Pani Helenka przywoziła nam z rodzinnej wsi świeże mięso, jajka czy śmietanę, dzieliła i sprzedawała pracownikom naukowym, którzy nie mieli czasu i sposobności, by uzyskać te towary na rynku. Półki sklepowe były przecież puste, a wymienione produkty na kartki. Zdarzało się, że szła do kolejki, by kupić starszej pani profesor kartkowy przydział na drób czy mięso z kością. Odnoszę wrażenie, chociaż być może jest to sentymentalne wspomnienie, że tworzyliśmy solidarną wspólnotę. Studenci mogli ukryć się w pokoiku pani Helenki przed nielubianym docentem. Jeden z nich mógł jemu wmówić, że jest sam, gdyż reszta jest na obowiązkowych praktykach. W ten sposób odwoływano czasami wykład. Osłabionym podróżą studentom zaocznym czy asystentom pani Helenka zaparzyła herbatkę "Popularną" albo "Gruzińską", bo tylko takie otrzymywaliśmy w ramach socjalnego przydziału pracowniczego.

Po 25 latach transformacji jest coraz mniej w naszych uniwersytetach takich pań Helenek, uczelnianych gospodyń, które lubiły swoją ciężką pracę, spotykając się z oznakami szacunku i wdzięczności ze strony naukowców i studentów. Mamy dzisiaj sytuację jako żywo odzwierciedlającą to, co wydarzyło się z systemem informatycznym Państwowej Komisji Wyborczej. Był przetarg, ale środki na stworzenie oprogramowania tak niskie, że firmy gwarantujące najwyższe standardy realizacji zadania nawet nie walczyły o to zamówienie publiczne. Ot, ochłap dla początkujących. Państwowa instytucja dysponowała bowiem klinicznie niskim budżetem na swoje zadania. Zadania podjął się wcale nie lepszy podmiot.

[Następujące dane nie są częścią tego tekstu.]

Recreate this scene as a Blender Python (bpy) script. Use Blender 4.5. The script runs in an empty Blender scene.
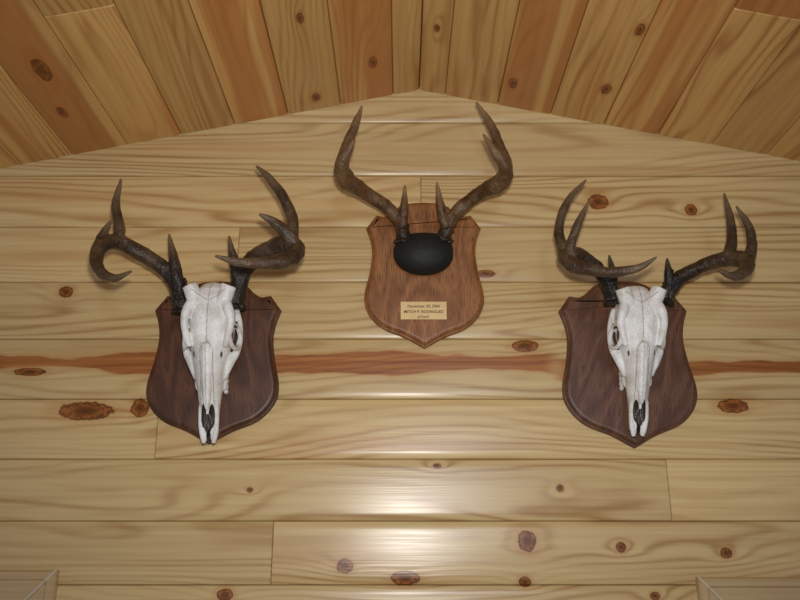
import bpy, bmesh, math, random
from mathutils import Vector, noise, kdtree
from math import sin, cos, tan, atan, pi, radians, sqrt

random.seed(7)
scene = bpy.context.scene
try:
    scene.view_settings.view_transform = 'Standard'
except Exception:
    pass

# ------------------------------------------------------------------ survey
F = 800.0; TH = radians(18.0); D = 1.6; CZ = 1.75
def W(px, py, d=0.0):
    """photo measurement -> metres, for a point standing d metres off the gable wall"""
    phi = atan((300 - py) / F); tot = TH + phi; dist = D - d
    return Vector(((px - 400) / F * dist * cos(phi) / cos(tot), -d, CZ + dist * tan(tot)))
def m_per_px(py, d):
    phi = atan((300 - py) / F); tot = TH + phi
    return (D - d) * cos(phi) / cos(tot) / F

PEAK = W(419, 90)
SL = 0.215
def ceil_pt(px, py):
    u = (px - 400) / F; v = (300 - py) / F
    fy = cos(TH) - v * sin(TH); fz = sin(TH) + v * cos(TH)
    for sg in (-1, 1):
        t = (PEAK.z - CZ + SL * sg * PEAK.x) / (fz + SL * sg * u)
        x = u * t
        if (x - PEAK.x) * sg >= 0:
            return (x, -D + fy * t)
    return (0, 0)

# ------------------------------------------------------------------ node helper
class NT:
    def __init__(self, name):
        self.m = bpy.data.materials.new(name); self.m.use_nodes = True
        self.t = self.m.node_tree; self.b = self.t.nodes['Principled BSDF']
        self.out = self.t.nodes['Material Output']
    def n(self, typ, **kw):
        nd = self.t.nodes.new(typ)
        for k, v in kw.items(): setattr(nd, k, v)
        return nd
    def link(self, a, b): self.t.links.new(a, b)
    def put(self, sock, v):
        if v is None: return
        if isinstance(v, bpy.types.NodeSocket): self.link(v, sock)
        else: sock.default_value = v
    def M(self, op, a, b=None, c=None, clamp=False):
        nd = self.n('ShaderNodeMath', operation=op); nd.use_clamp = clamp
        self.put(nd.inputs[0], a); self.put(nd.inputs[1], b); self.put(nd.inputs[2], c)
        return nd.outputs[0]
    def xyz(self, x, y, z):
        nd = self.n('ShaderNodeCombineXYZ')
        self.put(nd.inputs[0], x); self.put(nd.inputs[1], y); self.put(nd.inputs[2], z)
        return nd.outputs[0]
    def noise(self, vec, scale=1.0, detail=2.0, rough=0.5, dist=0.0):
        nd = self.n('ShaderNodeTexNoise')
        self.put(nd.inputs['Vector'], vec); nd.inputs['Scale'].default_value = scale
        nd.inputs['Detail'].default_value = detail; nd.inputs['Roughness'].default_value = rough
        nd.inputs['Distortion'].default_value = dist
        return nd.outputs[0]
    def ss(self, v, lo, hi, a=0.0, b=1.0):
        nd = self.n('ShaderNodeMapRange', interpolation_type='SMOOTHSTEP')
        self.put(nd.inputs['Value'], v); self.put(nd.inputs['From Min'], lo); self.put(nd.inputs['From Max'], hi)
        nd.inputs['To Min'].default_value = a; nd.inputs['To Max'].default_value = b
        return nd.outputs[0]
    def mix(self, f, a, b, mode='MIX'):
        nd = self.n('ShaderNodeMix', data_type='RGBA', blend_type=mode)
        self.put(nd.inputs[0], f); self.put(nd.inputs[6], a); self.put(nd.inputs[7], b)
        return nd.outputs[2]
    def bump(self, h, strength=0.3, dist=0.002):
        nd = self.n('ShaderNodeBump'); nd.inputs['Strength'].default_value = strength
        nd.inputs['Distance'].default_value = dist; self.link(h, nd.inputs['Height'])
        self.link(nd.outputs[0], self.b.inputs['Normal'])
def C(r, g, b):
    f = lambda v: ((v / 255 + 0.055) / 1.055) ** 2.4 if v > 10 else v / 255 / 12.92
    return (f(r), f(g), f(b), 1)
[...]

Co mają czynić rektorzy, dziekani, dyrektorzy instytutów państwowych, którzy muszą utrzymać infrastrukturę na właściwym poziomie, ale nie otrzymują na to adekwatnych środków? Najpierw ustalają niski poziom płac dla pracowników administracji, technicznych czy obsługi - bo ci zawsze byli gorzej opłacani jako tzw. kadra pomocnicza - a następnie, w wyniku coraz niższych dotacji, zwalniają ich z pracy, by zostali oni ponownie zatrudnieni, ale już przez tzw. firmy zewnętrzne, podwykonawcze. To coś w rodzaju targu niewolników. Jak ktoś chce pracować, to najpierw musi wzbogacić się na jego pracy właściciel pozauniwersyteckiej firmy, bo przecież nie jest dobroczyńcą - tylko biznesmenem czy biznesmenką, a następnie, ów pracodawca, po potrąceniu kosztów wykonywanej pracy, ustala podwładnym pensję na jak najniższym poziomie.

Nic dziwnego, że młodzi naukowcy Uniwersytetu Warszawskiego, świadomi wyzysku właścicieli owych firm w stosunku do pracowników obsługujących zadania w ich uczelni, postanowili nie tylko wyrazić swój sprzeciw, ale i zatroszczyć się o godne ich potraktowanie, co przedstawili w swoim liście do JM Rektora. Dla mediów jest to temat tak samo świetnie się sprzedający, jak rzekoma afera z Kubusiem Puchatkiem. dziennikarze nie dociekają rzeczywistych powodów zaistniałego stanu rzeczy, tylko "walą na oślep", byle jak najwięcej na tym zarobić. Oni też są zapewne zatrudniani w takim samym systemie jak wspomniani pracownicy obsługi w UW. W prasie pojawiły się tylko fragmenty lub omówienia listu doktorantów. Zobaczmy zatem, z czym, zwrócili się do JM Rektora:

Apel do Rektora UW w sprawie praktyk podwykonawstwa na Uniwersytecie Warszawskim.

PROŚBA DO J.M. REKTORA UW PROF. MARCINA PAŁYSA
WS. STOSOWANIA PRAKTYKI OUTSOURCINGU
NA UNIWERSYTECIE WARSZAWSKIM

Szanowny Panie Rektorze,

Zwracamy się do Pana Rektora w ważnej społecznej sprawie, wykraczającej daleko poza ramy konkretnego przypadku i dotykającej społeczeństwa jako całości, studentów, absolwentów UW, jak i osób zatrudnionych w szerokiej strukturze Uniwersytetu.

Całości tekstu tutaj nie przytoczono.